Aave drops sharply as technical signals confirm oversold and volatility spikes
Aave (AAVE) is trading at $105.65, well below the MA-20 at $146.57, the MA-50 at $156.57, and the MA-200 at $229.01. This positioning signals sustained pressure from sellers in the short, medium, and long term, with the Ichimoku Kijun level at $139.60 serving as the nearest dynamic resistance.
Highlights
- Aave’s DeFi protocol executed over $140 million in liquidations across multiple networks during the late January 2026 market crash with zero downtime or bad debt, despite Ethereum gas fees exceeding 400 gwei.
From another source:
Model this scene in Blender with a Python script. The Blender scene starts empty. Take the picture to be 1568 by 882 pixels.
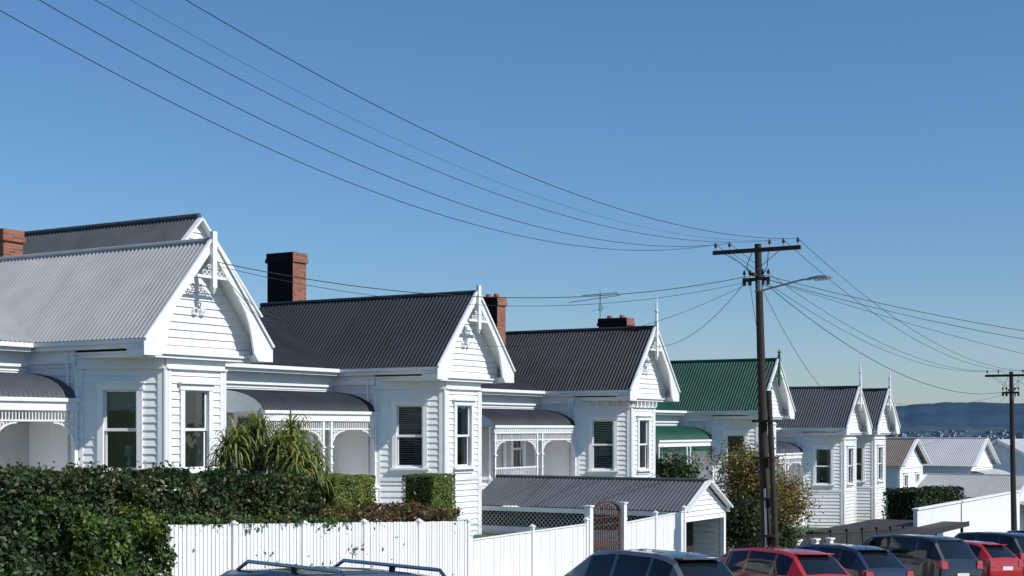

- Aave retains approximately 70% share of Ethereum-based on-chain lending, with total value locked maintaining a $28 billion–$30 billion range, following a corporate restructuring that refocused operations and governance.
- AAVE trades at $105.65, well below key moving averages, with momentum signals confirming a strong bearish trend and the next five-day range expected between $95.00 and $115.00.
Protocol resilience and market share rise as Aave outperforms during crisis
Aave recently proved the robustness of its DeFi lending protocol during a major late January 2026 market crash, processing over $140 million in liquidations across multiple networks without downtime or incurring bad debt, despite Ethereum gas fees spiking above 400 gwei. The platform remains dominant in on-chain lending, controlling about 70% of Ethereum-based lending activity and maintaining a total value locked between $28 billion and $30 billion. Aave Labs has also completed a restructuring, consolidating operations under a single brand and transferring Lens protocol stewardship externally, streamlining governance and product focus.
Bearish momentum builds amid oversold signals and heightened volatility
Momentum indicators remain weak, with both the MACD and ADX on the daily timeframe signaling a bearish trend. There is clear oversold confirmation from the RSI (23.39), Stochastic RSI, and CCI, all supporting a strong oversold condition. Bull/Bear Power also points to dominating seller pressure, and the Awesome Oscillator aligns with this bearish momentum. Today’s session shows a sharp decline of 12.65%, with no significant gap between the previous close ($120.95) and today’s open ($101.49), and the current price sits near the top of a wide intraday range, highlighting high volatility. The intraday tone indicates heavy selling after the open, consistent with bearish momentum signals and a lack of any sustained rebound.
Further downside favored as low rebound odds define short-term range
For the next five trading days, the adjusted expected range is $95.00 to $115.00, representing a volatility band relative to current levels. The probability of a price increase is very low (less than 20%), making a further decline much more likely. In the baseline scenario, AAVE consolidates sideways between $100 and $110 as it digests recent losses. In a bullish case, a rebound above $115.00 could trigger a short-term recovery toward resistance at $120, while a bearish continuation below $100 would open the path to fresh lows near the $95.00 area, with overall signals heavily favoring additional downside.
Previously it was reported that Aave is exhibiting pronounced bearish momentum, trading well below major moving averages with technical indicators such as MACD, ADX, and RSI confirming strong selling pressure and oversold conditions. Immediate resistance is present at the Ichimoku Kijun, while support is found near recent intraday lows, indicating that sellers retain control amid heightened volatility.